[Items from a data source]
________________________________________

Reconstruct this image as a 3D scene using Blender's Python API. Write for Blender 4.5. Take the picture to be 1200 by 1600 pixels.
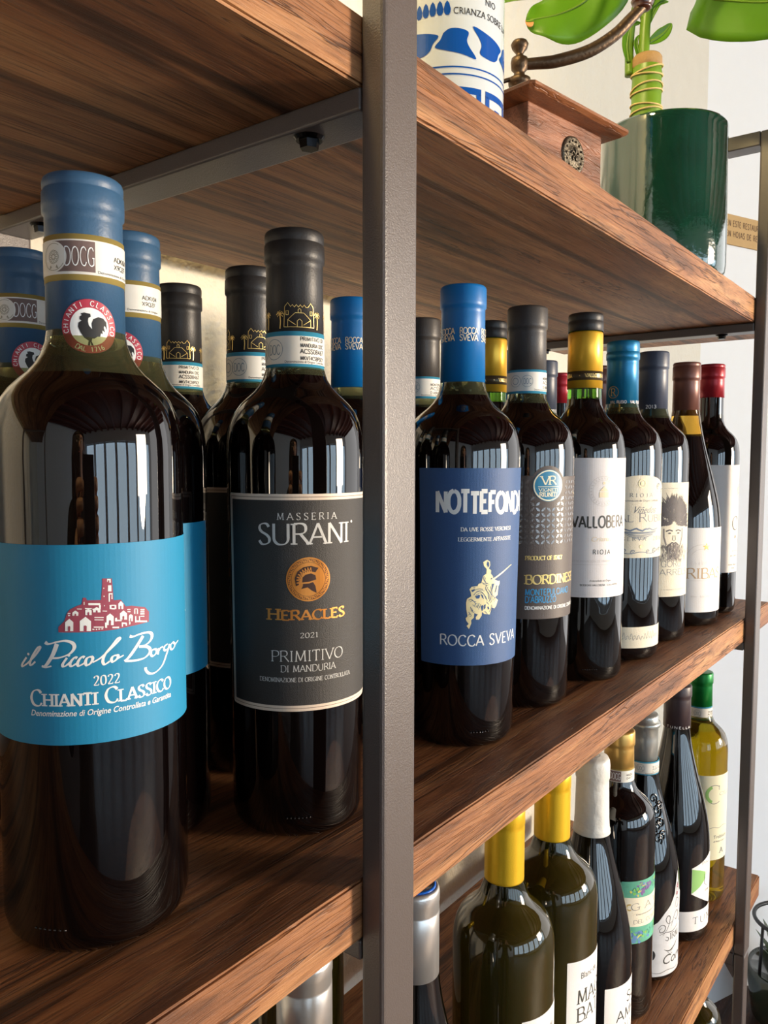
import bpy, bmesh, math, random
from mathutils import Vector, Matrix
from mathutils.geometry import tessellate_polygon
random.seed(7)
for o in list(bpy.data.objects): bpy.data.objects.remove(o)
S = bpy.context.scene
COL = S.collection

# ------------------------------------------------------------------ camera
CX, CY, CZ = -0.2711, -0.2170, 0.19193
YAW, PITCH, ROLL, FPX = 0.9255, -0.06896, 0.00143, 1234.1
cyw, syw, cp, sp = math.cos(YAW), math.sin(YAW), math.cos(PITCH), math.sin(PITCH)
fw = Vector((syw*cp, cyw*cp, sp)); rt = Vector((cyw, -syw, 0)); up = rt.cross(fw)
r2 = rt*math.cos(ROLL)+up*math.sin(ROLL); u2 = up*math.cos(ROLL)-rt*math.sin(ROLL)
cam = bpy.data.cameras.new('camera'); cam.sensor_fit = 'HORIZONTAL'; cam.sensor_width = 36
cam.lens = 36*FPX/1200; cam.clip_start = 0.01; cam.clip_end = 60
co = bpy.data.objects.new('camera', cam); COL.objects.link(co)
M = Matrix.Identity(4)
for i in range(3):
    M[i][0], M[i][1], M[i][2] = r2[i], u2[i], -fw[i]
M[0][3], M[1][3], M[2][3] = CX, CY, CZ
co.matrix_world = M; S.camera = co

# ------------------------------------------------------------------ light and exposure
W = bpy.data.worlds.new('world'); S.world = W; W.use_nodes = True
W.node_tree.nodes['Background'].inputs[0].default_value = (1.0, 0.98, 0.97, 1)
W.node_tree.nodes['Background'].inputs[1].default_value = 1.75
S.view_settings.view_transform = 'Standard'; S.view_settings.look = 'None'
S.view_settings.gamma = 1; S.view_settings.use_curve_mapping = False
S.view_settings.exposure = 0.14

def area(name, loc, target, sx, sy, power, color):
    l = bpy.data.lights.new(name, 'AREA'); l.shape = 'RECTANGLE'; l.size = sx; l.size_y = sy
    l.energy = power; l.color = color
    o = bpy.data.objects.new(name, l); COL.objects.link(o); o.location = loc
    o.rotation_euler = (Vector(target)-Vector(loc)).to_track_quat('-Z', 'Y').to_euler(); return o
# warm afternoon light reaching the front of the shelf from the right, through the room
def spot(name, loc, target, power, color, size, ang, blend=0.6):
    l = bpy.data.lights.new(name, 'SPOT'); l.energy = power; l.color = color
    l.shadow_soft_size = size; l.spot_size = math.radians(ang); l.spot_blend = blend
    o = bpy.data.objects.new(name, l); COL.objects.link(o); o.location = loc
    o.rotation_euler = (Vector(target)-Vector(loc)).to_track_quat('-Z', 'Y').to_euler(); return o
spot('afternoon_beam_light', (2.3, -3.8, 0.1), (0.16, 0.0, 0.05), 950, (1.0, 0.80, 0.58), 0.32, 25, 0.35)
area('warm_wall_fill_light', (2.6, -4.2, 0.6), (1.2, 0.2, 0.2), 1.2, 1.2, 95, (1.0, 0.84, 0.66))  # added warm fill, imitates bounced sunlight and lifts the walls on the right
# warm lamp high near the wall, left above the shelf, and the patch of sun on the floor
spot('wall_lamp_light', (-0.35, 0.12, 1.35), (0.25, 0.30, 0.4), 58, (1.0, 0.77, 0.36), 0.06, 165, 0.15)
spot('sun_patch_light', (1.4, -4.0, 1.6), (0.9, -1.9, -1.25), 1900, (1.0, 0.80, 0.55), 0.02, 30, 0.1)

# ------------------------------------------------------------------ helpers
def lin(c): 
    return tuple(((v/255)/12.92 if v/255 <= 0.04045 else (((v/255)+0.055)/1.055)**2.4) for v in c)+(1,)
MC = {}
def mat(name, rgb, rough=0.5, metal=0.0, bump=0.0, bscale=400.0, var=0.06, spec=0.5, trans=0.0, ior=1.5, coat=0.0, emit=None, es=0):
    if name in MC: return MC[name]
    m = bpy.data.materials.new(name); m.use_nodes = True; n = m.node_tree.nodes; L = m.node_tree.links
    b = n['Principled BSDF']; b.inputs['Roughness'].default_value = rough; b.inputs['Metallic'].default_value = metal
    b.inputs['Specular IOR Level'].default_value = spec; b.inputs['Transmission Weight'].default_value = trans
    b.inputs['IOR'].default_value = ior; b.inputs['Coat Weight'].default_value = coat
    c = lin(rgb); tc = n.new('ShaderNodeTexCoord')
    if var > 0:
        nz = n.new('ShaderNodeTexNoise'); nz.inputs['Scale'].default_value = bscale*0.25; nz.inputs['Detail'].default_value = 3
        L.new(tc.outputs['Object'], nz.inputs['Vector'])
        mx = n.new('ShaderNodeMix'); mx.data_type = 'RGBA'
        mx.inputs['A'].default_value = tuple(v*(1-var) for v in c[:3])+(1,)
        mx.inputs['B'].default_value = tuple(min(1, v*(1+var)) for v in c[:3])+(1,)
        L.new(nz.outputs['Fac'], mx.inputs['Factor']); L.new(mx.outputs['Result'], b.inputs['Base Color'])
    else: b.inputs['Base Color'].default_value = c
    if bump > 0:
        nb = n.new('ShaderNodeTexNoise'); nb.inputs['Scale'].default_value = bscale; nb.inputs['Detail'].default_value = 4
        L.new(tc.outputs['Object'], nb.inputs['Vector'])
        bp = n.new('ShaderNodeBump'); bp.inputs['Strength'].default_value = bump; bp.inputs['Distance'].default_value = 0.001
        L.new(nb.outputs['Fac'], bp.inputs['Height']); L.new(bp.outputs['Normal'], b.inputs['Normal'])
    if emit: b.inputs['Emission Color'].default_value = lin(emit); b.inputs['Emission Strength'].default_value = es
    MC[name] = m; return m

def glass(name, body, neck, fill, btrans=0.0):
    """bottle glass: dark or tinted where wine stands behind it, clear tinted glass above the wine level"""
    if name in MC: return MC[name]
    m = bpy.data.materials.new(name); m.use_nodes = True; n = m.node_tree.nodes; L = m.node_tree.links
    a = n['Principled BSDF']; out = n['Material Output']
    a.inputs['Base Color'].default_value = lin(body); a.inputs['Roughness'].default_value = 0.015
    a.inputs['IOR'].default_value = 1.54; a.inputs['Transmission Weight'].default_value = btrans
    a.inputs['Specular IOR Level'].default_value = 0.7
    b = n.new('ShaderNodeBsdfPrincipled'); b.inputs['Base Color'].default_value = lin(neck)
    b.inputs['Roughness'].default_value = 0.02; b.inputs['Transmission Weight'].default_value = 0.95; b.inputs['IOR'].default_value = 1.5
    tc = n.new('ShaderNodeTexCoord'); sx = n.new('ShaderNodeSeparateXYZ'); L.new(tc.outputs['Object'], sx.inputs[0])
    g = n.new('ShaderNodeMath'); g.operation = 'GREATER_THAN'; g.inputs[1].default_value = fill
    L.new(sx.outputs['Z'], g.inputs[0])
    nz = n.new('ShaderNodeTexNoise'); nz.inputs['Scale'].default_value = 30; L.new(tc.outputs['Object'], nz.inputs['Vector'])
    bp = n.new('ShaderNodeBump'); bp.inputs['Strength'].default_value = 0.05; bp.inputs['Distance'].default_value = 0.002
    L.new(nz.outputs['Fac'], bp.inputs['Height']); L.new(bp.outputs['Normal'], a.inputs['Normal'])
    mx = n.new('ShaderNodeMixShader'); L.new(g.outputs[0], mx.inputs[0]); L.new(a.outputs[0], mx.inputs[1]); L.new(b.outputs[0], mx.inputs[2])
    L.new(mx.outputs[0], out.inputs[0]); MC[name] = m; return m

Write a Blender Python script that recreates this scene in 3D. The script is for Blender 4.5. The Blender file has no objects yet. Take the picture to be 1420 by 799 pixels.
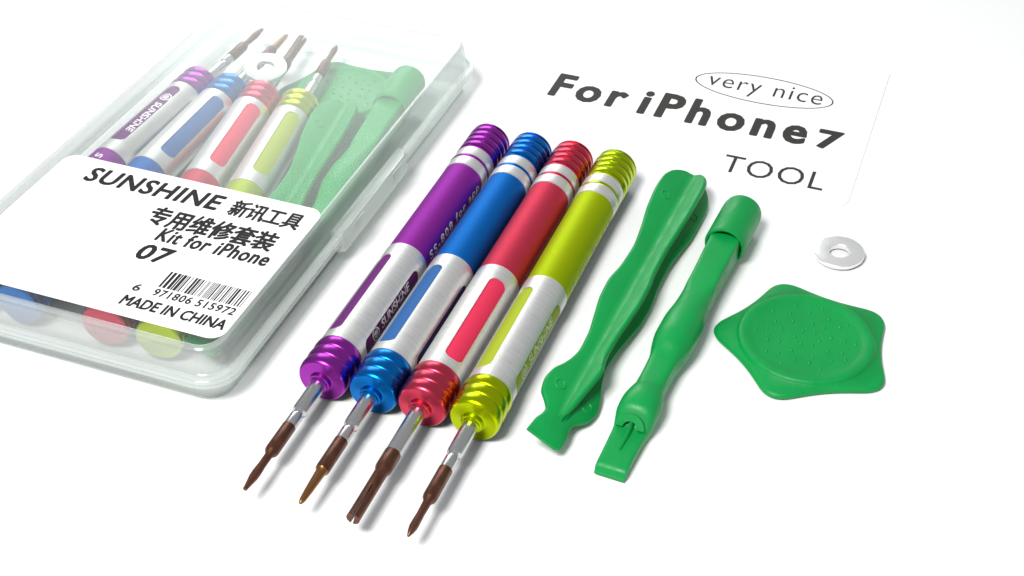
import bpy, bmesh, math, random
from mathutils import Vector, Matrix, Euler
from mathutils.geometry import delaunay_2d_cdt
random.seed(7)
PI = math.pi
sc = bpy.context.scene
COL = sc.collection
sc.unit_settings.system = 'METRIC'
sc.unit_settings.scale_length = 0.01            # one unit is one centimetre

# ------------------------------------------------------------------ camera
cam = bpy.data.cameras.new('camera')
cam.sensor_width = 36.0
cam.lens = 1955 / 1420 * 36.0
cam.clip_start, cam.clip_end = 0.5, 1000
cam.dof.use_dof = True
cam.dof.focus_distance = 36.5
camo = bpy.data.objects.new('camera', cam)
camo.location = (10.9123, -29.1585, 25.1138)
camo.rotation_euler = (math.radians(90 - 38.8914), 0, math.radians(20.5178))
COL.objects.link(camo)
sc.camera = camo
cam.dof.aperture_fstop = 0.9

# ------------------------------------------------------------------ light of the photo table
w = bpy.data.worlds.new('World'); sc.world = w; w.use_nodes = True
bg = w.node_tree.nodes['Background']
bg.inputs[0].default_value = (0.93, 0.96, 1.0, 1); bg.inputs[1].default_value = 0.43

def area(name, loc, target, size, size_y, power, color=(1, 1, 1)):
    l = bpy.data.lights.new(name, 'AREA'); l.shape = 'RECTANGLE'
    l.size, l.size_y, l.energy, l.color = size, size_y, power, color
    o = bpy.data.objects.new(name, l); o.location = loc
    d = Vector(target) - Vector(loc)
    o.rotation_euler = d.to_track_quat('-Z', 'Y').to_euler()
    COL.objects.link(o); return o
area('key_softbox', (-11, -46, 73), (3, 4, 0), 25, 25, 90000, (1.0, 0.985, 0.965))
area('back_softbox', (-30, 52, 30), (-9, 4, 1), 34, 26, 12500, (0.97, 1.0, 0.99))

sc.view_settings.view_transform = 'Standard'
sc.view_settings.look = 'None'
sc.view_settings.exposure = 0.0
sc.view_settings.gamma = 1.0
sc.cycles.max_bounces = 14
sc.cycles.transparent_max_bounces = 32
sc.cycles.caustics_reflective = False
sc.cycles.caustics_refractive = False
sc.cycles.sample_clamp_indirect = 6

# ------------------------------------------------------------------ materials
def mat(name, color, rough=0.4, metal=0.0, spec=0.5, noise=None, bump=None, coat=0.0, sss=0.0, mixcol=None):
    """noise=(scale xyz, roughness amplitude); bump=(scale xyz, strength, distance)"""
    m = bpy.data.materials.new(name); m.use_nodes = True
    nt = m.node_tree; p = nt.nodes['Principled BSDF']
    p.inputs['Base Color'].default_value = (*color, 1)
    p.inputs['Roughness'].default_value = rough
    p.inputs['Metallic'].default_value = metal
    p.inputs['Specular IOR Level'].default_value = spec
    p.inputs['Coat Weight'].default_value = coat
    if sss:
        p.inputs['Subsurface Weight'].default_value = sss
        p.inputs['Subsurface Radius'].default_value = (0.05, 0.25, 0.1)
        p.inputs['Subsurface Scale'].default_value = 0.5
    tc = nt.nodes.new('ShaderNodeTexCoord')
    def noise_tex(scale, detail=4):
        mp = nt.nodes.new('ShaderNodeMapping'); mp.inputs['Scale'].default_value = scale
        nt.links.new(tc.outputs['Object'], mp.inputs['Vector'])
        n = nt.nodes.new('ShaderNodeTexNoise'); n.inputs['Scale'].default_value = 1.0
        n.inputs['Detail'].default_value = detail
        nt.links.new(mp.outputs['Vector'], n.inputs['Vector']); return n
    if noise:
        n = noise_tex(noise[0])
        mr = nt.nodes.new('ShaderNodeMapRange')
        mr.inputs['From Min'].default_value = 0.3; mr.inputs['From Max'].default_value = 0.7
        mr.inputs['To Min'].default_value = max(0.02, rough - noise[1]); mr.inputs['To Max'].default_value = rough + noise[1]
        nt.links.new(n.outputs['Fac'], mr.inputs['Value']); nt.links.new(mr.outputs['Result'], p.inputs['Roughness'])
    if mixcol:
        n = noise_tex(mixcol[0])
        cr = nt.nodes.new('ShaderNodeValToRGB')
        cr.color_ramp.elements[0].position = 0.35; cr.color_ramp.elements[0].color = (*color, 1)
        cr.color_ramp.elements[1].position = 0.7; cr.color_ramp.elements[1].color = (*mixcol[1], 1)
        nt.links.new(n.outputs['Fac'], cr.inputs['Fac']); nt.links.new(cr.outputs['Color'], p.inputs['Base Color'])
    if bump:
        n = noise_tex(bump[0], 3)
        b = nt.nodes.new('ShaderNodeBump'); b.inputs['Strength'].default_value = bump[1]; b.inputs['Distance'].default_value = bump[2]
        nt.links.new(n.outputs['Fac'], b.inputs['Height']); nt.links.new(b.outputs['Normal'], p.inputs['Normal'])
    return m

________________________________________

- **Objective**: Above are the records; copy exactly the lines from the one with "Write a Blender" through the one with "sc.unit_settings.scale_length = 0.01", including both, and nothing more. Leave out pictures.

- **Finished answer**:
Write a Blender Python script that recreates this scene in 3D. The script is for Blender 4.5. The Blender file has no objects yet. Take the picture to be 1420 by 799 pixels.
import bpy, bmesh, math, random
from mathutils import Vector, Matrix, Euler
from mathutils.geometry import delaunay_2d_cdt
random.seed(7)
PI = math.pi
sc = bpy.context.scene
COL = sc.collection
sc.unit_settings.system = 'METRIC'
sc.unit_settings.scale_length = 0.01            # one unit is one centimetre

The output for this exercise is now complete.